Saturday, October 23, 2010

Gor City

Gor City (شهر گور) is located 50 kilometers east of Meymand and 6 kilometers north of Firouzabad in Fars province. As Iran’s first round city it’s considered an ancient wonder. Historically the City is traced back to the Achaemenid Dynasty. Gor has a diameter of 2 kilometers and is surrounded by brick wall and a moat 50 meters across. The City had 4 entrances named Hormoz Gate (north), Ardeshir Gate (south), Mehr or Mithra Gate (east) and Bahram Gate (west). The City conatins an inner circle with a diameter of 450 meters which was separated from the rest of the city by a wall. The inner circle was for government buildings and homes of the upper class. 

At the center of the City a structure 30 meters high and spiral in design existed which is suspected that it was for safekeeping of burning fires. The city contains a number of historical relics such as motifs of a number of Sassanid Princes on the remains of a Castle dating back to the time of Ardeshir Babakan. Ardeshir Babakan is depicted receiving a royal ring from Ahura Mazda. Other regional historical remains in and around the City include a motif of Shapur I (victorious over the Roman Emperor Valerian), Dokhtar Castle, Ardeshir Castle and a number of fire temples. The City is also adorned with many other paintings and artifacts dating back to the Sassanid era. Even after approximately 2,000 years, many of the paintings of the city have retained their original unfaded colors. As recent as 2006 a number of graves of Sassanid Princes in tub like coffins accompanied by paintings were discovered. 

Gor was chosen by Ardeshir Babakan of the Sassanid Dynasty as the capital of their empire. In fact, and perhaps as a result, the City is also known as Khor Ardeshir. The round feature of the City and further renovations are attributed to the Parthian Dynasty although Ardeshir can be credited for repopulating it. During the Sassanid Period, Gor contained one of the largest libraries of the region containing many rare and priceless books. Its importance grew due to its strategic location of being on the commerce routes between China and India towards and Rome.  

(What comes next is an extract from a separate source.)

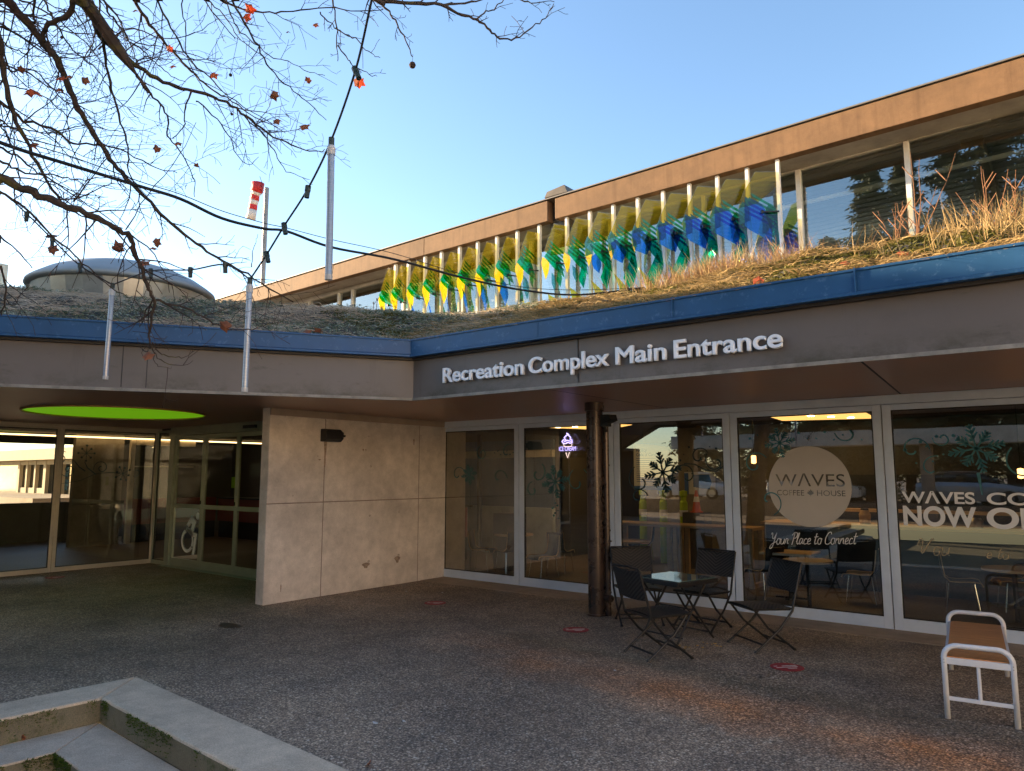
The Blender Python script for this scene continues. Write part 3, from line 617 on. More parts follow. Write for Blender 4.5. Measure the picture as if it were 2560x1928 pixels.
# shop window lettering
VY = YG + .018
cg = thing('cafe_window_letters', 'white window letters WAVES COFFEE NOW OPEN on the rightmost cafe pane', 'window lettering')
place_text('line', 'WΛVES', onY(2000 + 850/3.332, 1250, VY).x, onY(2000 + 1458/3.332, 1250, VY).x, 1.311, VY, M['decal_white'], .118, 0, .022, parent=cg)
place_text('line', 'COFFEE', -.805, -.02 + .04, 1.311, VY, M['decal_white'], .118, 0, .022, parent=cg)
place_text('line', 'NOW', onY(2000 + 862/3.332, 1300, VY).x, -.900, 1.085, VY, M['decal_white'], .197, 0, .035, parent=cg)
place_text('line', 'OPEN', -.818, .02, 1.085, VY, M['decal_white'], .197, 0, .035, parent=cg)
# script lettering as strokes
GLY = {
 'Y': ([[(0,.9),(.05,1.05),(.15,1.0),(.2,.6),(.35,.5),(.5,.75),(.6,1.05)],[(.6,1.05),(.5,.4),(.35,-.25),(.15,-.4),(.08,-.2),(.3,.05),(.75,.25)]], .72),
 'o': ([[(.35,.5),(.15,.5),(.05,.25),(.15,.0),(.35,.02),(.42,.3),(.35,.5),(.5,.42)]], .5),
 'u': ([[(.02,.5),(.05,.08),(.2,.0),(.35,.15),(.4,.5),(.4,.1),(.52,.02)]], .5),
 'r': ([[(.02,.1),(.1,.5),(.2,.5),(.3,.45),(.28,.1),(.42,.1)]], .42),
 'P': ([[(.25,1.0),(.2,.5),(.12,-.05)],[(.0,.8),(.2,1.05),(.5,1.0),(.55,.75),(.4,.55),(.2,.55)]], .55),
 'l': ([[(.02,.2),(.2,.8),(.2,1.0),(.1,.9),(.08,.2),(.2,.0),(.3,.1)]], .3),
 'a': ([[(.38,.45),(.15,.5),(.05,.2),(.15,.0),(.33,.2),(.4,.48),(.38,.1),(.52,.05)]], .5),
 'c': ([[(.38,.42),(.2,.5),(.05,.25),(.15,.0),(.42,.08)]], .42),
 'e': ([[(.05,.2),(.3,.3),(.3,.48),(.15,.5),(.05,.25),(.15,.0),(.42,.08)]], .42),
 't': ([[(.2,.95),(.12,.2),(.2,.0),(.35,.1)],[(.0,.62),(.4,.66)]], .38),
 'C': ([[(.6,.85),(.5,1.05),(.25,.95),(.05,.5),(.1,.1),(.35,-.02),(.65,.15)]], .62),
 'n': ([[(.02,.0),(.08,.5),(.1,.3),(.25,.5),(.34,.4),(.36,.08),(.5,.05)]], .5),
 'V': ([[(0,.6),(.1,1.0),(.25,.9),(.35,.05),(.75,1.0),(.9,.95)]], .95), ' ': ([], .3)}
def script(name, items, x0, x1, z0, h, mt, parent=None, wt=.0075, dz=0):
    tot = sum(GLY[c][1] for c in items); sx = (x1 - x0) / tot; mb = MB(); x = 0
    for c in items:
        for stk in GLY[c][0]:
            pts = [Vector(((x + px_) * sx + x0 + py_ * h * .22, VY - .002, py_ * h + z0 + (x + px_) * sx * dz)) for px_, py_ in stk]
            q = []
            for i in range(len(pts) - 1):       # Catmull-Rom smoothing
                p0 = pts[max(i - 1, 0)]; p1 = pts[i]; p2 = pts[i + 1]; p3 = pts[min(i + 2, len(pts) - 1)]
                for k in range(5):
                    t = k / 5; q.append(.5 * ((2 * p1) + (p2 - p0) * t + (2 * p0 - 5 * p1 + 4 * p2 - p3) * t * t + (3 * p1 - p0 - 3 * p2 + p3) * t ** 3))
            q.append(pts[-1]); mb.tube(q, wt / 2, 5)
        x += GLY[c][1]
    return mb.build(name, mt, parent)
scr = script('script_lettering', 'Your Place to Connect', -2.965, -2.03, .80, .125, M['decal_white'], dz=.06); tag(scr, 'thin cursive window lettering below the round coffee logo', 'window lettering')
sc2 = thing('script_lettering', 'partly peeled cursive lettering on the rightmost pane', 'window lettering')
script('word', 'Vou', -1.46, -1.16, .79, .15, mat('gold_vinyl', (.36,.30,.20), .6), sc2, .012); script('word', 'e to', -.85, -.66, .79, .10, bpy.data.materials['gold_vinyl'], sc2, .012)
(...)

The original Gor City was destroyed when Alexander the Great ordered the closing of a dam and the redirecting of the flow of water into the City and ultimately the City being flooded. . The resulting lake he created remained until Ardashir built a tunnel to drain it. Following the collapse of the City and its eventual takeover by the Arabs, it was renamed Jor City. The city's importance was revived again in the reign of Azud al Dowleh of the Daylamite dynasty, who used the city as his frequent residence. It is at this time that the old name of the city had come to mean grave. Azud al Dowleh found it distasteful to reside in a grave and the city's name was changed to Pirouzabad. 

Tuesday, October 5, 2010


Tashkooh (تشکوه) is a mountain in Ramhormoz, Khuzestan on the way to Roodzard and past the village of Gonbad Loran. The mountain is known as Tashkooh, abbreviated from Atashkooh, named as a result of continuous burning slopes since ancient times.  

According to experts, the reason for its burning nature is the presence of sulfur beneath the mountain along with the ascending of natural gas from far below to the Earth’s surface in this particular location. Such gases, consisting of hydrocarbons, pass through the various layers of the earth and eventually break through the surface cracks, combusting on their way out. Such cracks operate exactly as fresh water springs would, except that rather than water they act as an outlet for fire.  

The flames caused as a result of this combustion give the area a very unique look and attracts many curious tourists, especially during the night. As a result of the rise, evaporation and ultimate burning of these gases, no other fire can be lit in the vicinity.  

The mountain is approximately 50 meters off of the main road and very visible for passersby, especially at night. Unfortunately for tourists interested in viewing this natural phenomenon there are no signs or brochures to lead them here and their only guide to Tashkooh’s whereabouts is assistance from the locals. For those interested in paying this site a visit, the best way to access it is to take the Ramhormoz road towards Izeh and follow the signs towards Abolfars. After passing a metal bridge, Tashkooh should be in sight on your left.  

Similar to Tashkooh and its jaw dropping features is another smaller mountain in Aghajari known as the Burnt Mountain. Flames protrude from amongst the Burnt Mountain’s rocks and boulders accompanied by black smoke. Perhaps as a result of this continuous smoke over the years, the mountain itself has taken a black color which sets it aside from its neighboring peaks. At the top of the Burnt Mountain is a noticeable crack, probably the result of past displacement of the Earth, and is the main exit for the gases and sight of the flames.